Air Pressure: Dry Paper

Fill a tub or small aquarium with water (the water should be deeper than the cup you're planning to use for this activity).

Crumple up a sheet of paper and place it in the bottom of a cup (use enough paper so it will stay in the bottom when the cup is turned over.

Hold the cup upside down and push it into the water.

Pull the cup up and out of the water.  Remove the paper.  Is it wet or dry?  Why?

The cup was filled with air.  When you pushed the cup into the water, you trapped the air in the cup.  The air pushed on the water, pushing it out of the way of the cup.  As a result, the paper stayed dry.

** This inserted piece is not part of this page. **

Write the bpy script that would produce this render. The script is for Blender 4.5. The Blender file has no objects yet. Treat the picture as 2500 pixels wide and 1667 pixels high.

Air Pressure: Bell Jar Demonstrations

If your school has a bell jar and vacuum pump, break them out!  Try some of my favorites:

- 1 -
Fill a small beaker part way with water.  Have some students touch the water - it's cool/room temperature.  Place the water in the jar and turn on the pump... the water quickly boils.  Remove the water and have students touch it again - it's still cool/room temperature!  With no air pressure, water boils at room temperature! 

 - 2 -
Fill a small balloon with just a small amount of air (just enough so there's air in there, not enough to even stretch the balloon).  Place the balloon in the jar and turn on the pump.  The balloon will expand!  Without air surrounding it, the air molecules trapped in the balloon will begin to expand, thus expanding the balloon!

 - 3 -
Place a marshmallow in the jar and turn on the pump.  The marshmallow will grow right before your eyes!  It's like the balloon above - there's air trapped in the marshmallow that expands when outside air pressure is removed.  Eventually the sugar structure will be stretched to its breaking point and the marshmallow will stop expanding.  When you return the air pressure, the marshmallow will be completely crushed - there's no structure to support/trap air molecules any more.

For some extra fun, pick up some extra Marshmallow Peeps during the holidays!

 - 4 -
Place a small dollop of shaving cream in a small beaker.  Set the beaker in the jar and turn on the pump.  The shaving cream will expand, out of the beaker and will fill the whole bell jar (be careful - turn off the pump before the shaving cream gets into the pump - that would be disastrous).  The shaving cream has air trapped inside of it.  It behands in the same manner as the marshmallow. 

You can also use whipped cream for this, but I find ath shaving cream cleans up very quickly and easily. 

**I've been told that you can do the marshmallow "trick" in one of the vacuum systems for food preservation (the kind that pulls the air out of a jar).  Not having such a system, I haven't been able to confirm, but that information came from a very reliable student.

Air Pressure and Bernoulli: Balloons!

Hang two balloons so they are a few inches from one another.

Blow through the gap in the middle of the balloons.

The balloons move together!  You pushed the air molecules from the middle out of the way, allowing the air on the other side of the balloons to push them toward the middle.

Air Pressure and Bernoulli: Cardboard Tubes

Place two cardboard tubes (make sure they're nice and round) on a table, an inch or two apart from each other.

Use a straw to blow through the gap between the tubes.

The tubes roll together! You pushed the air molecules from the middle out of the way, allowing the air on the other side of the tubes to push them toward the middle.